In addition to building the Delco-Light plant, Charles Kettering added branches at the company’s Dayton, Ohio factory, and later at the new Rochester, New York, factory, to manufacture certain 32-volt DC- powered equipment and appliances which offered the same level of service as those manufactured for homes wired for 110-volt AC from the large power companies. Delco Appliance Division manufactured 32-volt shallow and deep well pumps for indoor plumbing, among other farm motors and household appliances. Electrical household appliance manufacturers, such as Robbins & Myers, Hamilton Beach, and Emerson, provided an assortment of 32-volt appliances to Delco-Light plant owners. These appliances were also available for purchase through catalog order companies of the day, such as Sears,
Roebuck & Company and Montgomery Wards. These 32-volt appliances included lamps, radios, fans, clothes washers, refrigerators, clothes irons, vacuum cleaners, coffee percolators, toasters, waffle irons, mixers, sewing machines, razors, and sheep shears. The Delco-Light Company took great pride in its portable power stands to operate belt drive farm and household equipment that was popular at the time, including creamers, fanning mills, and grinders. For a brief period in the late 1920s and early 1930s, the Delco-Light Company manufactured gas generators for stove ranges and hot water heaters and home air conditioning.
Delco-Light appliance store in Boonville, New York, in 1920.
Around the same time the Delco-Light Company was getting started with farm electric light plants, it dedicated a portion of its engineering to supporting the U.S. military and its Allies during World War I by manufacturing the Liberty and Lorraine Dietrich aircraft engine ignition systems.

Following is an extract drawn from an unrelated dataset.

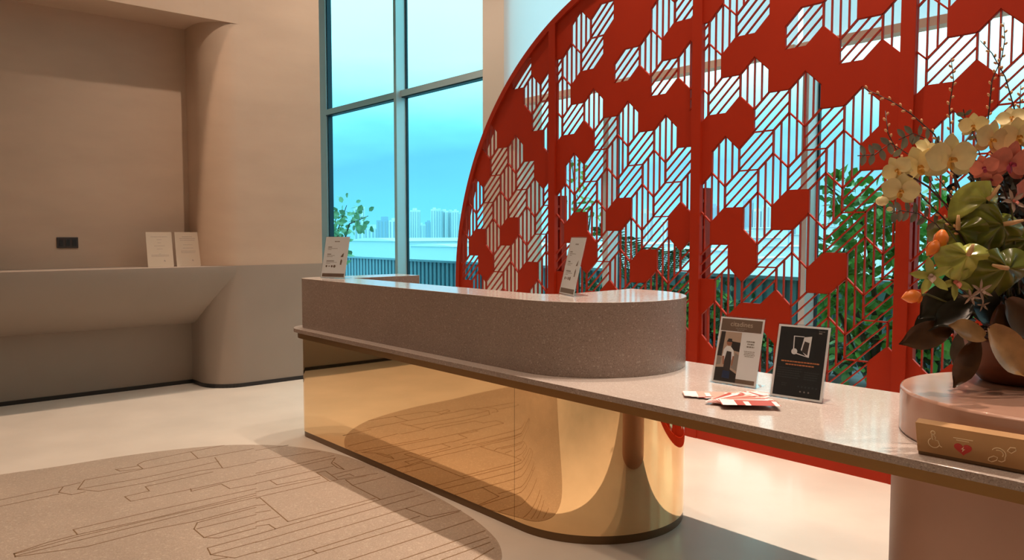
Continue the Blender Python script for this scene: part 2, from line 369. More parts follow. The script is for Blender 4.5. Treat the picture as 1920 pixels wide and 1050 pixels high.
# ------------------------------------------------------------------ reception desk
Y0, RC, CX = 2.37, .47, -2.66; CY = Y0+RC
DL = -5.03
desk = thing('reception_desk', (-3.8, 2.84, 0), 'long reception desk of brown terrazzo on a mirror gold base with a rounded end', 'reception desk')
def capsule(g=0., x0=DL, rl=.13, yb=None):
    yb = 2*CY-Y0 if yb is None else yb
    return arc(x0+rl-0, Y0+rl, rl+g, 180, 270, 8) + arc(CX, CY, RC+g, -90, 90, 40) + [(x0-g, yb+g)]
SX = -2.71
frontp = arc(DL+.13, Y0+.13, .13, 180, 270, 8) + [(SX, Y0), (SX, 2*CY-Y0), (DL, 2*CY-Y0)]
b = MB(); b.prism(frontp, (.04, .70), XY); b.build('front_panel', 'gold_mirror', desk, smooth=True)
endp = [(SX+.0018, Y0)] + arc(CX, CY, RC, -90, 90, 64) + [(SX+.0018, 2*CY-Y0)]
b = MB(); b.prism(endp, (.04, .70), XY); b.build('curved_end_panel', 'gold_mirror', desk, smooth=True)
b = MB(); b.prism(capsule(-.004), (0, .04), XY); b.build('plinth', 'bronze_dark', desk, smooth=True)
SF, SB, SL = 2.285, 3.21, -5.085
slab = arc(SL+.2, SF+.2+.02, .2, 180, 270, 10) + [(-2.5, SF), (1.2, SF-.01), (1.2, SB), (SL, SB)]
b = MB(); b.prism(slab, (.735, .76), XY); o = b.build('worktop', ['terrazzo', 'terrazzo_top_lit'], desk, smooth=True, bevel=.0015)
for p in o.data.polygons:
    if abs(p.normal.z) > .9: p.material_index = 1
apr = arc(SL+.22, SF+.24, .2, 180, 270, 10) + [(-2.5, SF+.022), (1.18, SF+.015), (1.18, SB-.02), (SL+.02, SB-.02)]
b = MB(); b.prism(apr, (.695, .735), XY); b.build('apron', 'gold_satin', desk, smooth=True)
AT = .29
ring = arc(DL+.13, Y0+.13, .13, 180, 270, 8) + arc(CX, CY, RC, -90, 90, 40) + [(-2.80, 2*CY-Y0)] + [(-2.78, 3.15)] + arc(-2.90, Y0+AT+.14, .14, 0, -90, 8) + [(DL+.28, Y0+AT), (DL+.28, 3.22), (DL, 3.22)]
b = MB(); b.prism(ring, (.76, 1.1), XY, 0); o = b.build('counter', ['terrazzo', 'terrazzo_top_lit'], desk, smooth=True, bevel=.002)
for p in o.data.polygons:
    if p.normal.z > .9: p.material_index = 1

# ------------------------------------------------------------------ round plinth with pedestal
ped = thing('display_plinth', (-.3, 2.8, .76), 'pale pink drum plinth with a rounded end on the worktop under the flower bowl', 'plinth')
pe2 = thing('pedestal', (-.3, 2.8, 0), 'pink rounded pedestal carrying the right end of the worktop from the floor', 'pedestal')
def pill(cx, cy, r, x1): return arc(cx, cy, r, 90, 270, 40) + [(x1, cy-r), (x1, cy+r)]
b = MB(); b.prism(pill(-.68, 2.80, .42, .9), (.76, .905), XY); b.build('drum', 'pink_polished', ped, smooth=True, bevel=.008)
b = MB(); b.prism(pill(-.70, 2.80, .42, .9), (0, .695), XY); b.build('column', 'pink_plaster', pe2, smooth=True)
# ------------------------------------------------------------------ red moon screen
SCX, SCZ, SR, SY = -3.352, .927, 2.51, 4.387
PY = 4.405                                   # the pierced plates sit a little behind the frame
scr = thing('lattice_screen', (SCX, SY, 0), 'tall red metal moon shaped screen pierced with a hexagon lattice', 'screen')
SC2 = -.218      # the outline is a left arc, a level top and a matching right arc
def outline(r, n=60):
    a0 = math.degrees(math.asin(-SCZ/SR))
    return arc(SC2, SCZ, r, a0, 90, n) + arc(SCX, SCZ, r, 90, 180-a0, n)
def rim_mesh(r0, r1, y0, y1):
    b = MB(); o_ = outline(r1); i_ = outline(r0); k = len(o_); vs = []
    for y in (y0, y1): vs += [(u, y, max(v, 0)) for u, v in o_] + [(u, y, max(v, 0)) for u, v in i_]
    fs = []
    for i in range(k-1):
        fs += [(i, i+1, k+i+1, k+i), (2*k+i, 3*k+i, 3*k+i+1, 2*k+i+1), (i, 2*k+i, 2*k+i+1, i+1), (k+i, k+i+1, 3*k+i+1, 3*k+i)]
    fs += [(0, k, 3*k, 2*k), (k-1, 3*k-1, 4*k-1, 2*k-1)]
    b.add(vs, fs); return b.build('rim', 'red_metal', scr, smooth=True)
rim_mesh(SR-.050, SR, 4.384, 4.462)
b = MB(); b.box((SCX-2.31, 4.387, 0), (SC2+2.31, 4.50, .065)); b.build('bottom_rail', 'red_metal', scr)
PX = (-4.555, -3.15, -1.785, -.400, .985)
for x in PX:
    h = SCZ+math.sqrt((SR-.03)**2-max(SCX-x, x-SC2, 0)**2)
    b = MB(); b.box((x-.038, 4.382, .0), (x+.038, 4.425, h)); b.build('post', 'red_metal', scr, bevel=.002)
    b = MB(); b.box((x-.036, 4.475, .0), (x+.030, 4.535, 1.72))
    for k in range(9): b.box((x-.02, 4.425, .18+k*.18), (x+.02, 4.475, .20+k*.18))
    b.build('back_brace', 'red_metal', scr)
La, Lh, Lz, Lb = .1027, .1421, .0963, .1399
def clip(poly, inside, inter):
    out = []
    for i in range(len(poly)):
        a, b = poly[i], poly[(i+1) % len(poly)]
        ia, ib = inside(a), inside(b)
        if ia: out.append(a)
        if ia != ib: out.append(inter(a, b))
    return out
def halfplane(poly, nx, nz, d):
    f = lambda p: p[0]*nx+p[1]*nz-d
    return clip(poly, lambda p: f(p) <= 0, lambda a, b: (a[0]+(b[0]-a[0])*f(a)/(f(a)-f(b)), a[1]+(b[1]-a[1])*f(a)/(f(a)-f(b))))
NA = 72
CIRC = [(math.cos(2*PI*k/NA), math.sin(2*PI*k/NA)) for k in range(NA)]
def clip_panel(poly, x0, x1):
    for nx, nz, d in ((-1, 0, -x0), (1, 0, x1), (0, -1, -.06)):
        if len(poly) < 3: return []
        poly = halfplane(poly, nx, nz, d)
    for cx, cz in CIRC:
        if len(poly) < 3: return []
        c0 = SC2 if cx > 0 else SCX; d = cx*c0+cz*SCZ+SR-.035
        if max(q[0]*cx+q[1]*cz for q in poly) > d: poly = halfplane(poly, cx, cz, d)
    return poly
def vcell(T): x, z = T; return [(x, z), (x-La, z-Lz), (x-La, z-Lz-Lh), (x, z-2*Lz-Lh), (x+La, z-Lz-Lh), (x+La, z-Lz)]
def dcell(T):
    x, z = T[0]+La, T[1]-Lz-Lh      # lower left corner
    return [(x, z), (x+Lb, z), (x+La+Lb, z+Lz), (x+La+Lb, z+Lz+Lh), (x+La, z+Lz+Lh), (x, z+Lh)]
def bars(kind, T):
    out = []
    if kind == 'V':
        x, z = T
        for s in (-.5, 0, .5): out.append(((x+s*La, z-Lz*abs(s)), (x+s*La, z-2*Lz-Lh+Lz*abs(s))))
    else:
        x, z = T[0]+La, T[1]-Lz-Lh; sl = Lz/La; R_ = x+La+Lb; top = z+Lz+Lh
        c1, c0 = Lh, -Lb*sl
        for k in (1, 2, 3):
            c = c0+(c1-c0)*k/4
            # line w = sl*u + c inside the cell (u from x)
            u0, w0 = (0, c) if c >= 0 else (-c/sl, 0)
            u1 = La+Lb; w1 = sl*u1+c
            if w1 > Lz+Lh: w1 = Lz+Lh; u1 = (w1-c)/sl
            out.append(((x+u0, z+w0), (x+u1, z+w1)))
    return out
def barpoly(a, b, w_):
    d = Vector((b[0]-a[0], b[1]-a[1])); L = d.length
    if L < 1e-5: return []
    d /= L; n_ = Vector((-d.y, d.x))*w_/2; a = Vector(a)-d*w_*.3; b = Vector(b)+d*w_*.3
    return [tuple(a-n_), tuple(b-n_), tuple(b+n_), tuple(a+n_)]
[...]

During WWI, Delco-Light manufactured ignition systems for Allied military aircraft engines.
The Delco-Light Company made a variety of machinery to support the U.S. military during WWII.
During World War II, light plant and appliance manufacturing was suspended at the Delco-Light
Company, as with the entirety of American industry, to build products that supported the massive war effort. “The Delco Appliance Division is replete with veterans of World War I, many of whom left us to join the colors in the last war and who, when the job was finished, returned to carry on where they left off,” the company wrote during World War II. Delco-Light is credited for manufacturing a range of military products including a motorized tricycle and motorcycle, machine gun mounts, engine generators, aircraft instrument motors, magnetos, aneroids, and special electric motors for all military branches.
After the war, Delco-Light plant manufacturing was briefly rekindled but stopped in 1947. Rural
electrification rendered the industry mute. Many companies involved in farm electric light plant
manufacturing quickly shifted to other products. Delco-Light was no exception and became a large supplier of automobile batteries and parts by the 1950s.
Delco Products Co. factory in Dayton, Ohio, 1939.